▸ Aim of the exercise: In the entries that follow, how many lines contain "finishes"? Answer with the number only.

Records with scene code:
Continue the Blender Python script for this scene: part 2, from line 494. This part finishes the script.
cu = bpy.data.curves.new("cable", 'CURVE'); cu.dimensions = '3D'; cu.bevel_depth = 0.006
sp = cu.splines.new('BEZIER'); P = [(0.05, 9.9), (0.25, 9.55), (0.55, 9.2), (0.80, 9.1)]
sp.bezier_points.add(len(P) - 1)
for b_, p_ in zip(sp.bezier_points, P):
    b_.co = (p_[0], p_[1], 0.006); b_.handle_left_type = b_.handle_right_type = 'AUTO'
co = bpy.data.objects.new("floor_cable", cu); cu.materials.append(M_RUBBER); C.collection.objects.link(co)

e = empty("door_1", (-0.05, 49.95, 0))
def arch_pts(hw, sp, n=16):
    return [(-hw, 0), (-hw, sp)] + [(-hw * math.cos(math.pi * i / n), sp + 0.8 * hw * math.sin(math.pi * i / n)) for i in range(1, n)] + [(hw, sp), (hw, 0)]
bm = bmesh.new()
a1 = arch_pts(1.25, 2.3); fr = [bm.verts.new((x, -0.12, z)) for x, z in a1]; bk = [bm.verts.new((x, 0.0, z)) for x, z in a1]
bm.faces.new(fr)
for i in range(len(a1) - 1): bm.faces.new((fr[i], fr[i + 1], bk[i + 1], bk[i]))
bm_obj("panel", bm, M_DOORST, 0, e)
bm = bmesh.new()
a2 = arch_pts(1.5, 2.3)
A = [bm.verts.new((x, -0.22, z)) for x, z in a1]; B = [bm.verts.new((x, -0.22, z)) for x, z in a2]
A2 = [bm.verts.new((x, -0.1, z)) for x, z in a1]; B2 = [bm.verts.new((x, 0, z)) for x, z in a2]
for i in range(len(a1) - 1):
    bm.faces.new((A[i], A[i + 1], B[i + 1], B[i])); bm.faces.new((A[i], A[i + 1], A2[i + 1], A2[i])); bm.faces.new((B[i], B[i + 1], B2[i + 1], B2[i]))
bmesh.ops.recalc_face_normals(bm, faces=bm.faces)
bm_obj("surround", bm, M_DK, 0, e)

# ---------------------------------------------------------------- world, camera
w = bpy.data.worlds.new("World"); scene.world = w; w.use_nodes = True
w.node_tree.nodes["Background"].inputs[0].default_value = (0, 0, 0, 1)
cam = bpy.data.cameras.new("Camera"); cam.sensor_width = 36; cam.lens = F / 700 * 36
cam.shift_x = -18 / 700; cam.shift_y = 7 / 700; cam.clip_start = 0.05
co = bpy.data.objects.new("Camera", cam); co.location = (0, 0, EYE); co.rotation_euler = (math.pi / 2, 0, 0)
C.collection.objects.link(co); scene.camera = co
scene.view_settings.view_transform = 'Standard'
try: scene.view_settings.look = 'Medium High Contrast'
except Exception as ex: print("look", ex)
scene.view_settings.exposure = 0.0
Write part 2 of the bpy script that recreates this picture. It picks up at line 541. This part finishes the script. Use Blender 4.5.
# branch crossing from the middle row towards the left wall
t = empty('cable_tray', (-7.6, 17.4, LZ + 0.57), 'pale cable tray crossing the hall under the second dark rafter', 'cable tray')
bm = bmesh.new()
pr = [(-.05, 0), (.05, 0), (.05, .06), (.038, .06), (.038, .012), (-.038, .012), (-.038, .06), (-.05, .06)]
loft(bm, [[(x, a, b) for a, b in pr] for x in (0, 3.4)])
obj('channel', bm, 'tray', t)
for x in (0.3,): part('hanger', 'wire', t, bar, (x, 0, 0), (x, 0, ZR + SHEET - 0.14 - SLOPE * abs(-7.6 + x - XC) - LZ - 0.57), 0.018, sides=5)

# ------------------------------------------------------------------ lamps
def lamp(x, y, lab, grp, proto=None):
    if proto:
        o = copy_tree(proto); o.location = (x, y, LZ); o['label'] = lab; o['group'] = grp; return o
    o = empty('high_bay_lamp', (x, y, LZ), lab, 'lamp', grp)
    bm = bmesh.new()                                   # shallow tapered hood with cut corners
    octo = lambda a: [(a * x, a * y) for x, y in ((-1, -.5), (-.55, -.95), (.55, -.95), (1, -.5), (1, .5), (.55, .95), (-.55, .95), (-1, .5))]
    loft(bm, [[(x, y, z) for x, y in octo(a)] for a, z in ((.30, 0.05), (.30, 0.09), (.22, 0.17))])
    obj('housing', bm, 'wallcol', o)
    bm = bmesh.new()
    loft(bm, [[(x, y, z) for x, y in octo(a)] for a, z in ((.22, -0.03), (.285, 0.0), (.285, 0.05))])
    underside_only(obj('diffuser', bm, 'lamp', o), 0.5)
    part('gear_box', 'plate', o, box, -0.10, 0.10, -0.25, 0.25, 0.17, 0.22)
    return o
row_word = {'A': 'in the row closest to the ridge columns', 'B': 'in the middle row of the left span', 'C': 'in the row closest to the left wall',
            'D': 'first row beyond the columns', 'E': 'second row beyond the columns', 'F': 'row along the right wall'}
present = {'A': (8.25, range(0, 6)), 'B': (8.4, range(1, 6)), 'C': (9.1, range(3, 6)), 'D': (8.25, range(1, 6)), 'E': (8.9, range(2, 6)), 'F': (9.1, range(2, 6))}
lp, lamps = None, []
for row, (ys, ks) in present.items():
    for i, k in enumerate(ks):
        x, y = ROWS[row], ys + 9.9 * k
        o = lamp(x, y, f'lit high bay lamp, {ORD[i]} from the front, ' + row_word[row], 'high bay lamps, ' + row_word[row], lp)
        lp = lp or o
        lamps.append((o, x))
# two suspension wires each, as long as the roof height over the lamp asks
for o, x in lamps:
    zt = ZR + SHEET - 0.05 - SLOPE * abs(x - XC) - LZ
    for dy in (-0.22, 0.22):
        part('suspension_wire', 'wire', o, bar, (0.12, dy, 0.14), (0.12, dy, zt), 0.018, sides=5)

▸ Solution to this task: 2